*DATA PROVIDED:*
════════════════

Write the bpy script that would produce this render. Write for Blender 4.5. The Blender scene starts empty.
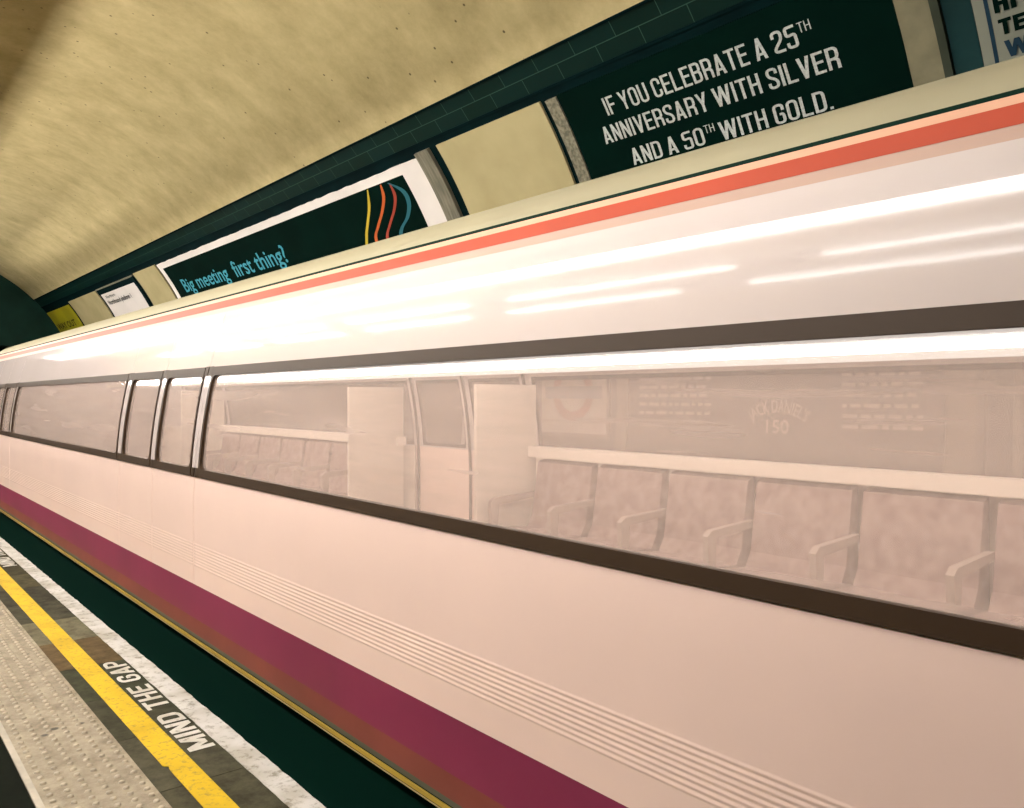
import bpy, bmesh, math, random
from mathutils import Vector, Euler
random.seed(7)
sc = bpy.context.scene
COL = sc.collection
R_ = math.radians

# ------------------------------------------------------------------ camera, world, exposure
# world frame: the track runs along X, far end of the station at -X ("s" = -X is the distance ahead),
# +Y goes from the platform towards the train, Z up, platform surface at z = 0
cam_data = bpy.data.cameras.new('camera')
cam = bpy.data.objects.new('camera', cam_data); COL.objects.link(cam)
cam.location = (0, 0, 1.65)
cam.rotation_euler = (R_(90) - math.atan(6 / 815), 0, math.atan2(815, 679))
cam_data.sensor_width = 36.0
cam_data.lens = 36.0 * 815 / 1024
cam_data.clip_start = 0.05
sc.camera = cam

world = bpy.data.worlds.new('world'); sc.world = world
world.use_nodes = True
wb = world.node_tree.nodes['Background']
wb.inputs[0].default_value = (0.10, 0.42, 0.33, 1)
wb.inputs[1].default_value = 0.05

sc.view_settings.view_transform = 'Standard'
sc.view_settings.look = 'None'
sc.view_settings.exposure = 0.0
sc.view_settings.gamma = 1.0
sc.view_settings.use_curve_mapping = False
sc.cycles.max_bounces = 8
sc.cycles.diffuse_bounces = 2
sc.cycles.transparent_max_bounces = 12
sc.cycles.sample_clamp_indirect = 6.0

LAMP_L = 33.0        # brightness of the platform lamp row
TUBE_L = 20.0        # brightness of the bare tubes behind it
BACK_FILL_L = 63.0        # brightness of the added fill row along the back of the platform
CAR_L = 14.0          # brightness of the carriage ceiling lights

# ------------------------------------------------------------------ helpers
def lin(r, g, b):
    f = lambda c: (c / 255 / 12.92) if c / 255 <= 0.04045 else ((c / 255 + 0.055) / 1.055) ** 2.4
    return (f(r), f(g), f(b), 1.0)

def new_mat(name):
    m = bpy.data.materials.new(name); m.use_nodes = True
    nt = m.node_tree
    return m, nt, nt.nodes['Principled BSDF'], nt.nodes.new

def link(nt, a, b): nt.links.new(a, b)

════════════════

*REQUIRED TASK:* Reproduce the data above in full, exactly as it is, with the pictures left out.

*SOLUTION TO THE PROBLEM:*
Write the bpy script that would produce this render. Write for Blender 4.5. The Blender scene starts empty.
import bpy, bmesh, math, random
from mathutils import Vector, Euler
random.seed(7)
sc = bpy.context.scene
COL = sc.collection
R_ = math.radians

# ------------------------------------------------------------------ camera, world, exposure
# world frame: the track runs along X, far end of the station at -X ("s" = -X is the distance ahead),
# +Y goes from the platform towards the train, Z up, platform surface at z = 0
cam_data = bpy.data.cameras.new('camera')
cam = bpy.data.objects.new('camera', cam_data); COL.objects.link(cam)
cam.location = (0, 0, 1.65)
cam.rotation_euler = (R_(90) - math.atan(6 / 815), 0, math.atan2(815, 679))
cam_data.sensor_width = 36.0
cam_data.lens = 36.0 * 815 / 1024
cam_data.clip_start = 0.05
sc.camera = cam

world = bpy.data.worlds.new('world'); sc.world = world
world.use_nodes = True
wb = world.node_tree.nodes['Background']
wb.inputs[0].default_value = (0.10, 0.42, 0.33, 1)
wb.inputs[1].default_value = 0.05

sc.view_settings.view_transform = 'Standard'
sc.view_settings.look = 'None'
sc.view_settings.exposure = 0.0
sc.view_settings.gamma = 1.0
sc.view_settings.use_curve_mapping = False
sc.cycles.max_bounces = 8
sc.cycles.diffuse_bounces = 2
sc.cycles.transparent_max_bounces = 12
sc.cycles.sample_clamp_indirect = 6.0

LAMP_L = 33.0        # brightness of the platform lamp row
TUBE_L = 20.0        # brightness of the bare tubes behind it
BACK_FILL_L = 63.0        # brightness of the added fill row along the back of the platform
CAR_L = 14.0          # brightness of the carriage ceiling lights

# ------------------------------------------------------------------ helpers
def lin(r, g, b):
    f = lambda c: (c / 255 / 12.92) if c / 255 <= 0.04045 else ((c / 255 + 0.055) / 1.055) ** 2.4
    return (f(r), f(g), f(b), 1.0)

def new_mat(name):
    m = bpy.data.materials.new(name); m.use_nodes = True
    nt = m.node_tree
    return m, nt, nt.nodes['Principled BSDF'], nt.nodes.new

def link(nt, a, b): nt.links.new(a, b)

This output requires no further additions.